■ Supplied material:
▽

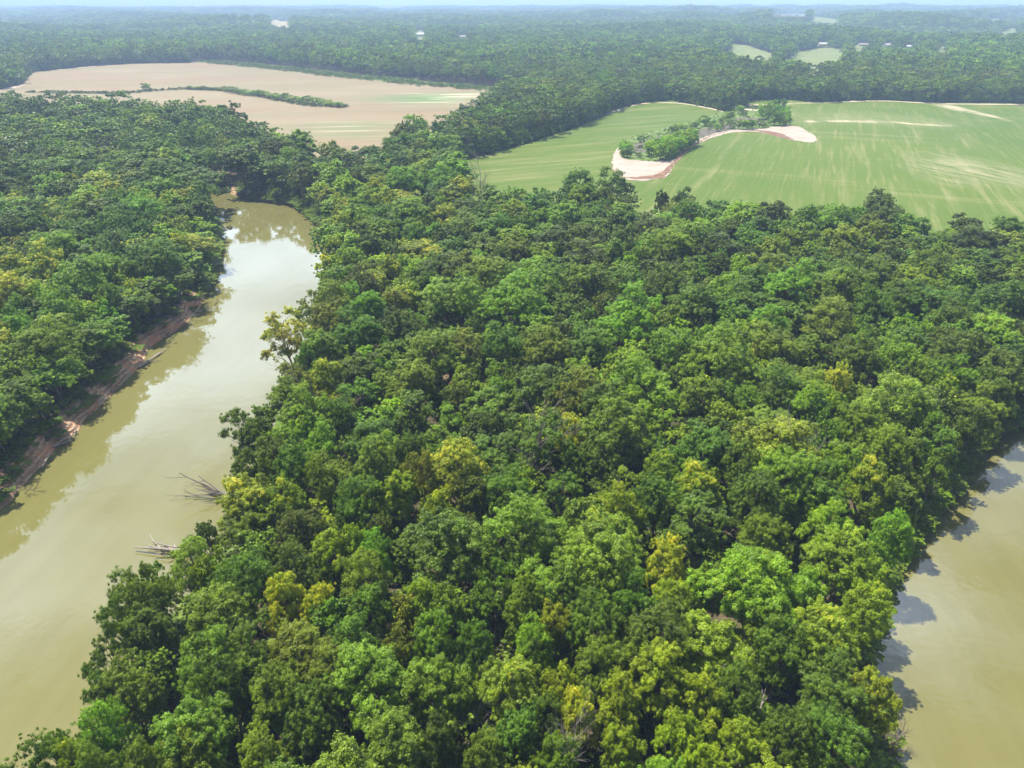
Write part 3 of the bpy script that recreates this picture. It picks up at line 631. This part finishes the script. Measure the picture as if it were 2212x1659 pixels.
for x, y, r in zip(cx_[ok_], cy_[ok_], rad_[ok_]):
    if any((x - a) ** 2 + (y - c) ** 2 < d * d for a, c, d in GAPS): continue
    if free(x, y, r, .70):
        h = 11.5 + .95 * r + rr.uniform(-3.0, 3.2) + (1.5 if math.hypot(x, y) > 330 else 0)
        q = rr.random(); s_ = ['round', 'lumpy', 'spiky', 'broad', 'tall', 'vine', 'round', 'spiky'][int(q * 8)]
        if s_ == 'vine': h -= 2
        trees.append([x, y, r, h, zonecol(x, y, rr), s_, 0]); cadd(len(trees) - 1)
def nudge(t):
    for _ in range(6):
        X, Y = np.array([t[0], t[0] + .5, t[0]]), np.array([t[1], t[1], t[1] + .5]); s_ = river_sd(X, Y)
        isl = pdist(X[:1], Y[:1], lbank, False)[0] < 16 and Y[0] < 300 and X[0] < -60
        need = .4 if t[5] == 'open' else (7.6 if 128 < Y[0] < 215 else 5.4) if isl else 2.0
        if s_[0] >= need: return
        gx_, gy_ = (s_[1] - s_[0]) / .5, (s_[2] - s_[0]) / .5; n = math.hypot(gx_, gy_) + 1e-6
        t[0] += gx_ / n * (need - s_[0]); t[1] += gy_ / n * (need - s_[0])
for t in trees:
    if t[6]: nudge(t)
TX = np.array([t[0] for t in trees]); TY = np.array([t[1] for t in trees]); TSD = river_sd(TX, TY)
lbm = (pdist(TX, TY, lbank, False) < 10) & (TY < 300) & (TX < -40)
for i in np.nonzero(lbm)[0]: trees[i][3] = min(trees[i][3], 9 + TSD[i] * .55)
TZ = land_z(TX, TY, np.maximum(TSD, .5))
# the 300 trees that show largest become objects of their own
cand = []
for i, t in enumerate(trees):
    px, py, dep = proj(t[0], t[1], t[3] * .7)
    if dep < 20: continue
    rp = F * t[2] / dep
    if px < -rp * 1.2 or px > 1024 + rp * 1.2 or py < -5 or py > 768 + rp * 3.2: continue
    cand.append((rp * (1.25 if t[6] else 1.0) * (.85 if t[3] < 15 else 1), i, px, py))
cand.sort(reverse=True); chosen = cand[:300]; chs = {c[1] for c in chosen}
NAMEC = dict(d='dark green', m='mid green', b='fresh green', g='grey-green', c='bluish green', l='pale olive', y='yellow-green', yb='lime green', Y='bright yellow', Y2='yellow-tipped green',
             o='olive brown', v='vine-draped green', F='pale feathery green', O='orange-tinged')
NAMES = dict(round='rounded', broad='broad-topped', lumpy='lumpy', spiky='tufted', tall='tall narrow', vine='creeper-hung', open='open-branched', feathery='feathery')
ORD = ['first', 'second', 'third', 'fourth', 'fifth', 'sixth', 'seventh', 'eighth', 'ninth', 'tenth', 'eleventh', 'twelfth', 'thirteenth', 'fourteenth', 'fifteenth', 'sixteenth']
srt = sorted(chosen, key=lambda c: -c[3]); NROW = 15; per = len(srt) / NROW
rowof = {c[1]: min(int(k / per), NROW - 1) for k, c in enumerate(srt)}
groups = {}
for c in chosen:
    t = trees[c[1]]; size = 'large' if t[2] > 6 else 'small' if t[2] < 4.1 else 'medium'
    key = (rowof[c[1]], size, NAMEC[t[4]], NAMES[t[5]]); groups.setdefault(key, []).append(c)
label_of = {}
for (row, size, cn, sn), cs in groups.items():
    cs.sort(key=lambda c: c[2]); rw = 'frontmost row' if row == 0 else '%s row from front' % ORD[row]
    for k, c in enumerate(cs):
        px = c[2]; i = c[1]
        pl = 'riverside ' if TSD[i] < 9 else ''
        side = ('far left', 'left', 'centre-left', 'centre', 'centre-right', 'right', 'far right')[min(6, max(0, int(px / 1024 * 7)))]
        kk = ('' if len(cs) == 1 else ORD[k] + ' ')
        label_of[i] = ('%s%s %s %s %stree, %s, %s' % (kk, size, cn, sn, pl, side, rw)).strip()
special = {(627, 696): 'orange-tinged open tree leaning over the river at its narrow bend', (1932, 882): 'big pale feathery dome tree near the right river',
           (615, 1296): 'brightest yellow tree above the lower left river shore', (1257, 1560): 'golden yellow tree by the bottom edge of the photo',
           (1084, 838): 'small light feathery lime tree standing alone in dark centre wood', (487, 904): 'thin open tree sticking out over the left river with bare limbs',
           (247, 1246): 'open crowned tree overhanging the lower left river, upper one of the pair', (995, 1000): 'yellow-topped feathery tree in the middle of the wood',
           (1430, 430): 'small dark tree standing in front of the green field edge', (743, 447): 'golden tree where the far river bend meets the wood'}
for i, (rec) in enumerate(TR.replace('\n', '|').split('|')):
    a = rec.split(); k = (int(a[0]), int(a[1]))
    if k in special and i in label_of: label_of[i] = special[k]
for _, i, px, py in chosen:
    t = trees[i]; pi = pick_style(t[5]); st_, cme, tme, R0, H0 = protos[pi]
    root = bpy.data.objects.new('willow_tree' if t[4] == 'F' else 'broadleaf_tree', None); COL.objects.link(root)
    root.location = (t[0], t[1], TZ[i]); root.rotation_euler = (random.gauss(0, .05), random.gauss(0, .05), random.uniform(0, 6.28)); root.empty_display_size = 1
    sx = t[2] / R0
    root.scale = (sx * random.uniform(.93, 1.07), sx * random.uniform(.93, 1.07), t[3] / H0)
    tag(root, label_of[i], 'tree', 'trees of the riverside wood')
    c = bpy.data.objects.new('crown', cme); COL.objects.link(c); c.parent = root
    j = [random.uniform(.88, 1.14) for _ in range(3)]; k = PAL[t[4]]; j = [a * (1.0 if t[6] else .86) for a in j]
    c.color = (k[0] * j[0], k[1] * j[1], k[2] * j[2], min(.95, YEL.get(t[4], 0) + random.uniform(-.06, .06)))
    tr_ = bpy.data.objects.new('trunk', tme); COL.objects.link(tr_); tr_.parent = root
# the rest of the wood
rest = [i for i in range(len(trees)) if i not in chs]
def arr(idx):
    n = len(idx); k = np.array([PAL[trees[i][4]] for i in idx]) * rr.uniform(.85, 1.12, (n, 3)) * rr.uniform(.82, 1.2, (n, 1))
    return (np.stack([TX[idx], TY[idx], TZ[idx]], 1), np.array([trees[i][2] * 1.06 for i in idx]), np.array([trees[i][3] for i in idx]), k, np.array([YEL.get(trees[i][4], 0) for i in idx]))
dd = np.hypot(TX, TY)
m1 = [i for i in rest if dd[i] < 480]; m2 = [i for i in rest if dd[i] >= 480]
scatter('forest', *arr(m1), mid_col, 8, 'unbroken broadleaf wood behind the nearest trees up to the fields')
scatter('woodland_belt', *arr(m2), off_col, 6, 'belts of darker trees bordering the fields')
# far woods
HC = [(505, 1, 240, 22, 0), (735, 2, 104, 44, 0), (1165, 2, 302, 30, 0), (1320, 2, 304, 20, 0), (1465, 2, 314, 18, 0), (905, 2, 298, 20, 0), (785, 1, 246, 24, 0), (1845, 0, 152, 22, 0)]
HXY = []
for hx, c_, hy, w_, _ in HC:
    X, Y = G(*P(c_, 0, hx, hy), 0, True); HXY.append((X, Y, w_))
for c in CLEAR:
    xa = np.array([p[0] for p in c]); ya = np.array([p[1] for p in c]); k = len(c); X, Y = xa.mean() * .6 + xa[:2].mean() * .4, ya.mean() * .6 + ya[:2].mean() * .4
    D = math.hypot(X, Y); lat = (xa * Y - ya * X) / D; HXY.append((X, Y, (lat.max() - lat.min()) * .8))
def sightcap(x, y, h, z, r):
    keep = np.ones(len(x), bool); h = h.copy(); r = r.copy()
    for X, Y, w_ in HXY:
        D = math.hypot(X, Y); ux_, uy_ = X / D, Y / D; s = x * ux_ + y * uy_; l = np.abs(x * uy_ - y * ux_)
        zt = float(hills(X, Y)) + 1.5; sl = CAM_H + (zt - CAM_H) * s / D
        m = (l < w_ * .6 * s / D + 3) & (s < D + 8) & (s > D * .55)
        cap = sl - z; h = np.where(m, np.minimum(h, cap), h); keep &= ~(m & (cap < 4)) & ((np.hypot(x - X, y - Y) > w_ * .62 + 5) | (w_ > 50))
        r = np.where(m & (h < 12), np.minimum(r, 5), r)
    return keep, h, r
def ring(g0, g1, sp, rlo, rhi, hlo, hhi):
    A = .80 * (g1 * g1 - g0 * g0); n = int(A / (sp * sp) * 1.0)
    # jittered grid
    xx, yy = np.meshgrid(np.arange(-g1 * .78, g1 * .78, sp), np.arange(g0 * .6, g1, sp)); x = xx.ravel() + rr.uniform(-.45, .45, xx.size) * sp; y = yy.ravel() + rr.uniform(-.45, .45, xx.size) * sp
    d = np.hypot(x, y); m = (d > g0) & (d <= g1) & (np.abs(x) < 1.12 * y + 60); x, y = x[m], y[m]
    m = landok(x, y, 2); x, y = x[m], y[m]; z = hills(x, y)
    n = len(x); big = vnoise(x, y, 160, 3) + rr.normal(0, .35, n)
    keys = ['m', 'd', 'g', 'b', 'd', 'c']; ki = np.clip(((big + 1.4) / 2.8 * 6).astype(int), 0, 5); ki[rr.random(n) < .4] = 0
    P3 = np.array([PAL[k] for k in keys])[ki] * rr.uniform(.8, 1.7, (n, 1)) * (1 + .22 * vnoise(x, y, 210, 9))[:, None] * rr.uniform(.9, 1.1, (n, 3))
    r = rr.uniform(rlo, rhi, n); h = rr.uniform(hlo, hhi, n); keep, h, r = sightcap(x, y, h, z, r)
    return np.stack([x, y, z], 1)[keep], r[keep], h[keep], P3[keep], np.zeros(keep.sum())
a1 = ring(1060, 2300, 11.5, 6, 11, 13, 29); a2 = ring(2300, 4300, 17, 9, 14, 17, 27); a3 = ring(4300, 9000, 42, 22, 34, 18, 34)
scatter('distant_woods', *[np.concatenate(q) for q in zip(a1, a2, a3)], far_col, 5, 'hazy wooded plain reaching to the horizon')
# undergrowth
nu = 16000; ux = rr.uniform(-240, 280, nu); uy = rr.uniform(12, 420, nu)
usd = river_sd(ux, uy); isl = (pdist(ux, uy, lbank, False) < 12) & (uy < 300); m = (usd > .9) & (~isl | (usd > .9 + 1.6 * vnoise(ux, uy, 9, 5) + 1.2 * ((uy > 128) & (uy < 215))) | (uy > 235)); m &= ~pip(ux, uy, green) & ~pip(ux, uy, brown) & ~pip(ux, uy, dirtgap)
ux, uy, usd = ux[m], uy[m], usd[m]; nu = len(ux)
bx = rr.uniform(-230, 330, 260000); by = rr.uniform(15, 450, 260000); bm_ = (np.minimum(pdist(bx, by, left_river), pdist(bx, by, right_river)) < 4.0); bx, by = bx[bm_], by[bm_]; bsd = river_sd(bx, by)
bm_ = (bsd > .2) & ~((pdist(bx, by, lbank, False) < 8) & (by < 240) & (bx < 0)) & ~pip(bx, by, dirtgap); bx, by, bsd = bx[bm_][:6500], by[bm_][:6500], bsd[bm_][:6500]
ex = rr.uniform(-700, 1100, 500000); ey = rr.uniform(180, 1500, 500000); em = (np.hypot(ex, ey) < 1500) & (np.abs(ex) < .8 * ey + 30); ex, ey = ex[em], ey[em]
def edgem(pl): d = pdist(ex, ey, pl); return (d < 8) & ~pip(ex, ey, pl)
em = (edgem(brown) | edgem(green)) & ~pip(ex, ey, green) & ~pip(ex, ey, brown) & ~pip(ex, ey, islandzone) & ~((pdist(ex, ey, scrub_line, False) < 30) & (ey > 600)); ex, ey = ex[em][:5200], ey[em][:5200]; NE = len(ex)
bx, by, bsd = np.concatenate([bx, ex]), np.concatenate([by, ey]), np.concatenate([bsd, np.full(NE, 30.)])
ux, uy, usd = np.concatenate([ux, bx]), np.concatenate([uy, by]), np.concatenate([usd, bsd + 2.0]); nu = len(ux)
uc = np.array([PAL[k] for k in ('m', 'v', 'd', 'b', 'g')])[rr.integers(0, 5, nu)]
scatter('undergrowth', np.stack([ux, uy, land_z(ux, uy, usd) - .2], 1), np.concatenate([rr.uniform(1.2, 3.0, nu - NE), rr.uniform(2.2, 4.2, NE)]), np.concatenate([rr.uniform(1.5, 4.6, nu - NE), rr.uniform(4, 11, NE)]) * np.clip((usd - 2) / 5, .3, 1), uc, np.zeros(nu), bush_col, 4, 'tangled bushes and saplings under the trees and along the banks')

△

■ Given exercise: Track down all lines above with the string "that" and copy them.

■ The completed task:
Write part 3 of the bpy script that recreates this picture. It picks up at line 631. This part finishes the script. Measure the picture as if it were 2212x1659 pixels.
# the 300 trees that show largest become objects of their own